Following my experiment with the too-big-pegs that split the mast step side, I started using 1/4" oak dowels and drilling the holes with a 5/16" bit.  The pegs wobble ever so slightly in the holes (until the epoxy cures but they just drop in so no pounding them and no more splitting parts.

I'm pretty happy with this method so far and I think i'll continue using it wherever possible.  It takes a little bit more time than just using screws, but not really that much more - 

So far I've used this fake-trunnels-sealed-in-epoxy method to fasten the below parts.  I have left to fasten the mast step to the bottom, and also probably a few other things here and there, but I don't think I will have any metal fastners in the boat at the end, except for where other metal or plastic parts are designed to require them, e.g. oarlocks, cleats for lines, &c.  

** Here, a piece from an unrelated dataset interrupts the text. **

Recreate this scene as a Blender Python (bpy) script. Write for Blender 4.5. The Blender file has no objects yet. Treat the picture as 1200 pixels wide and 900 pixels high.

  1. The end of a spar that I split drilling a hole for the outhaul,
  2. The mast step as previously advertized,
  3. The daggerboard trunk to the bottom of the boat
  4. The skeg to the bottom of the boat
  5. The skids to the bottom of the boat.

RE: Pegs/Trunnels vs Screws for shear forces

   Skids

Skids

Clamps

RE: Pegs/Trunnels vs Screws for shear forces

   

 

RE: Pegs/Trunnels vs Screws for shear forces

 

After cutting apart the PMD I got the mast step fitted into place.  Still no metal fasteners in this boat!  I think the first metal that actually goes in will be the oarlock sockets.